First, learn to hear beats
All ear tuning rests on one physical trick. When two nearly-equal pitches sound together, they drift in and out of alignment and you hear a slow pulsing - wah-wah-wah - called beating. The pulse rate equals the frequency gap: 2 Hz off means 2 pulses per second. As you close the gap the pulsing slows, and at perfect unison it stops completely. That silence-of-the-beats is your bullseye, and it is precise to well under 1 Hz.
Try it right now: play a 110 Hz tone from our tone generator and pluck your open A string. Unless you are already perfectly in tune, you will hear the pulse. Turn the peg slowly and listen to it slow down and vanish.
Method 1: Reference tones (most accurate)
Match each string against its exact frequency using our instrument tuner's guitar preset or the pitch pipe:
| String | Note | Frequency |
|---|---|---|
| 6th (thickest) | E2 | 82.41 Hz |
| 5th | A2 | 110.00 Hz |
| 4th | D3 | 146.83 Hz |
| 3rd | G3 | 196.00 Hz |
| 2nd | B3 | 246.94 Hz |
| 1st (thinnest) | E4 | 329.63 Hz |
Always tune up to the note: if a string is sharp, drop below the target and come back up. Approaching from below keeps tension consistent through the gears and nut, so the string stays where you put it.
Method 2: The 5th-fret method (one reference, five comparisons)
Tune just the low E string to a reference (an E2 at 82.41 Hz, a piano, or our online piano), then chain across the neck: each string fretted at the 5th fret sounds the pitch of its open neighbor above - except the G string, which uses the 4th fret to reach B:
- E (5th fret) → open A
- A (5th fret) → open D
- D (5th fret) → open G
- G (4th fret) → open B
- B (5th fret) → open E
At each pair, play both notes together and tune the open string until the beating stops. The weakness of this method: errors compound down the chain, so double-check the outer E strings against each other at the end - they are two octaves apart and should sound perfectly consonant.
Method 3: Harmonics (hands-free comparison)
Touch a string lightly directly over the 5th fret wire and pluck - a chiming bell tone (a natural harmonic) rings out and keeps ringing after you lift your hand. The 5th-fret harmonic of each string matches the 7th-fret harmonic of the string above it (E→A, A→D, D→G), leaving both hands free to turn the peg while both notes sustain. Beating between two pure harmonics is exceptionally easy to hear.

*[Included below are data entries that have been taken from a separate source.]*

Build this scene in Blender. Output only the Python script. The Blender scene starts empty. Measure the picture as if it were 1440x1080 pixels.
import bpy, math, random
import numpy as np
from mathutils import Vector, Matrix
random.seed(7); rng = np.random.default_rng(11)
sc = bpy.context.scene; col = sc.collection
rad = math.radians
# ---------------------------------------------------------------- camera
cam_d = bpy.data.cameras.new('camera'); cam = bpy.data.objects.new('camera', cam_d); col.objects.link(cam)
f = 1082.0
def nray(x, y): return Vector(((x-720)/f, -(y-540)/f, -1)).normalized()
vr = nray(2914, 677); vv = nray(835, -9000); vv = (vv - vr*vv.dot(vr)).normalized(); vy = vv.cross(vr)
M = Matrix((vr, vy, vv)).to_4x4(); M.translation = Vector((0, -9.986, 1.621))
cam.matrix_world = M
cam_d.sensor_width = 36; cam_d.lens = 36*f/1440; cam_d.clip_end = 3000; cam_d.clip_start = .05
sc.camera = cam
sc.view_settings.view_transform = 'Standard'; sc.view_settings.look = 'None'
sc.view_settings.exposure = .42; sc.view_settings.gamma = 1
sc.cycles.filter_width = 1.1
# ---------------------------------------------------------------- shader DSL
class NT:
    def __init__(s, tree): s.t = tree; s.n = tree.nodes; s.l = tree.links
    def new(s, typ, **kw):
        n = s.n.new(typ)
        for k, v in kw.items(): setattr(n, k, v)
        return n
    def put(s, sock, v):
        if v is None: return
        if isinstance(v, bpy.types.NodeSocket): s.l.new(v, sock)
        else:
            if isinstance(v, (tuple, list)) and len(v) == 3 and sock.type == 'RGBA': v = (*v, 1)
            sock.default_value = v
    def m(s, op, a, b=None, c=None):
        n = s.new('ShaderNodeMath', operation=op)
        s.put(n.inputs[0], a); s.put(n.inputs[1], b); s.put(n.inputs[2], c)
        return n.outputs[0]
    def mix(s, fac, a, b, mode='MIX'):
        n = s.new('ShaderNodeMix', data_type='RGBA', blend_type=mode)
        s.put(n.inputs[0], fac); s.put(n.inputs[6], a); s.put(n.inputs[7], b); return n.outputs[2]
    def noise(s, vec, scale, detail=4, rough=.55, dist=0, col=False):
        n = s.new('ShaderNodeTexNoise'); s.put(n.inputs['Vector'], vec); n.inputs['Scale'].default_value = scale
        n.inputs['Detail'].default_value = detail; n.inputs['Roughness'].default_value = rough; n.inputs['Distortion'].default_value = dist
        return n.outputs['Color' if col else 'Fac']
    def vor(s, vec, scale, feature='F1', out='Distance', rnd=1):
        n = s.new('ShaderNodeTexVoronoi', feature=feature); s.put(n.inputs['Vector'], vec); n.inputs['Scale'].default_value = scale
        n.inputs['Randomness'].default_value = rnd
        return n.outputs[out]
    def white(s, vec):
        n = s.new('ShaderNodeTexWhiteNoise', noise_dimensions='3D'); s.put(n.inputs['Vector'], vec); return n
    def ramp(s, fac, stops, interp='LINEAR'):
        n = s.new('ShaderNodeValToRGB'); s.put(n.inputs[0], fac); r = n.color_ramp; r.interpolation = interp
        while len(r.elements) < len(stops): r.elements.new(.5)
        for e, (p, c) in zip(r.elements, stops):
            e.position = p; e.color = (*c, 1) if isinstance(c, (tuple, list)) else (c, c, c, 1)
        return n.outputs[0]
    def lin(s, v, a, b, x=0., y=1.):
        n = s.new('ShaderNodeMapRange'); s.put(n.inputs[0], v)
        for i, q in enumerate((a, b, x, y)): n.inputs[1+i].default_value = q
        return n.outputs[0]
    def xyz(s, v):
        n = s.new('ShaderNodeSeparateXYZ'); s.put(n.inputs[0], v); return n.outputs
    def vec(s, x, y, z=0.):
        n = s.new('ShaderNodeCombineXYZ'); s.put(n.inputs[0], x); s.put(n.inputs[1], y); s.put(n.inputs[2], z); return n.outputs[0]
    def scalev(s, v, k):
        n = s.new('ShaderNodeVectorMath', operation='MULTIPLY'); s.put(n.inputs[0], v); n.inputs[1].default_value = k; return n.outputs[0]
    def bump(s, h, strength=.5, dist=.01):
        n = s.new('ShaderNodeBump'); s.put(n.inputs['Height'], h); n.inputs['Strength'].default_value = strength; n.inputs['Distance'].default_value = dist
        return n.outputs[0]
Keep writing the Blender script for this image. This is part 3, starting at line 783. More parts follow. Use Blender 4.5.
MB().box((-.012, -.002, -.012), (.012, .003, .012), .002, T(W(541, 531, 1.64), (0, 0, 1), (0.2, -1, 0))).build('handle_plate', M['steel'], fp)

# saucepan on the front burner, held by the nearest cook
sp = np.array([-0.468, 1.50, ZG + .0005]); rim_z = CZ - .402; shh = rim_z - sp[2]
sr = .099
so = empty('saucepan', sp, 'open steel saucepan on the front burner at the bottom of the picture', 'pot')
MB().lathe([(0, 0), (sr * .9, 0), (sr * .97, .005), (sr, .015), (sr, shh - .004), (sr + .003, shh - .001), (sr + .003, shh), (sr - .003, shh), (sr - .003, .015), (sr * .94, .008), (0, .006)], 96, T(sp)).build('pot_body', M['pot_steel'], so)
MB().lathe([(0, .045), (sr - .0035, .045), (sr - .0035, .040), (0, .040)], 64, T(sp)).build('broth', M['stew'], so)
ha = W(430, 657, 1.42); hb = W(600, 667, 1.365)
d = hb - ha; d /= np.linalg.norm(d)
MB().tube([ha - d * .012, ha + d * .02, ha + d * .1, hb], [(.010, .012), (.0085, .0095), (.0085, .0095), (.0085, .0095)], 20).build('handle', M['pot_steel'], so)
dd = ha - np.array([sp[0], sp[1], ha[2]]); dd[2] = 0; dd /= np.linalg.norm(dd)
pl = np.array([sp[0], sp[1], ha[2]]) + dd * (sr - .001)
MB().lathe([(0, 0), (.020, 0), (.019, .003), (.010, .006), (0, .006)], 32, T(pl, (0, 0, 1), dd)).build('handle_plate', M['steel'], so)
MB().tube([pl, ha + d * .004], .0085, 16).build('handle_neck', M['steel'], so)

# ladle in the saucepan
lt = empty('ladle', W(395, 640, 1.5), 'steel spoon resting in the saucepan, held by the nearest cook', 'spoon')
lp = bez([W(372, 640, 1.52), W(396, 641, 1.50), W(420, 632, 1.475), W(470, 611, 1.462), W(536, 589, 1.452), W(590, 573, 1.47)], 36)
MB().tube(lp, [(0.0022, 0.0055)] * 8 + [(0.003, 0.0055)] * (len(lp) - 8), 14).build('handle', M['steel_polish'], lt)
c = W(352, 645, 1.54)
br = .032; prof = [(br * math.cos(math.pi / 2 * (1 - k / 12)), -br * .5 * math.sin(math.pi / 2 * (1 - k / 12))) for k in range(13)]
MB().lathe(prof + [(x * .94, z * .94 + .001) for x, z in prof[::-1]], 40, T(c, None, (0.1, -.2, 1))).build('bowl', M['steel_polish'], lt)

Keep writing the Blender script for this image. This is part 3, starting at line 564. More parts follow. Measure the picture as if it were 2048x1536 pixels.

Caveat for precision players: the B string pairs (G-B, B-E) don't line up cleanly with harmonics because of equal temperament - tune those two by the 5th/4th-fret method or a reference tone instead. Curious why? Our ear training guide covers intervals, and the interval trainer will have you hearing these relationships everywhere.
Guitar Tuning FAQ
How do I tune a guitar without a tuner?
Three reliable methods: (1) tune each string to a reference tone - play the exact frequency and match your string until the "beating" between them disappears; (2) the 5th-fret method - tune one string to a reference, then fret each string at the 5th fret (4th fret for the G string) to tune its neighbor; (3) harmonic tuning - compare the 5th-fret harmonic of one string with the 7th-fret harmonic of the next, which rings clearly while both hands are free to turn the peg.
What are "beats" and how do I use them to tune?
When two nearly identical pitches sound together, they interfere and produce a slow wah-wah-wah pulsing called beating. The beat rate equals the frequency difference: 3 beats per second means you are 3 Hz off. As you tune closer, the beating slows, and at perfect unison it stops entirely. Tuning until the beats vanish is more precise than most clip-on tuners.
Why does my guitar sound out of tune even after tuning each string?
Usual suspects, in order: new strings still stretching (retune several times the first days), tuning up to pitch from below inconsistently (always approach from below so the string and gears settle in one direction), pressing too hard or behind the fret when checking fretted notes, and intonation - if open strings are perfect but the 12th fret is sharp or flat, the saddle position needs adjusting.
Should I tune to 440 Hz or 432 Hz?
Tune to A = 440 Hz unless you have a specific reason not to - it is the international standard, and everything from backing tracks to other musicians assumes it. Some players experiment with 432 Hz tuning for its slightly lower, warmer feel; if you play alone that is harmless. Just retune to 440 before playing with anyone else.
Is tuning by ear worth learning when tuners exist?
Yes - and not for the rare emergencies. Tuning by ear is ear training disguised as maintenance: matching pitches and hearing beats daily builds exactly the interval-recognition skill that playing by ear requires. Players who tune by ear also catch a drifting string mid-song instead of discovering it after.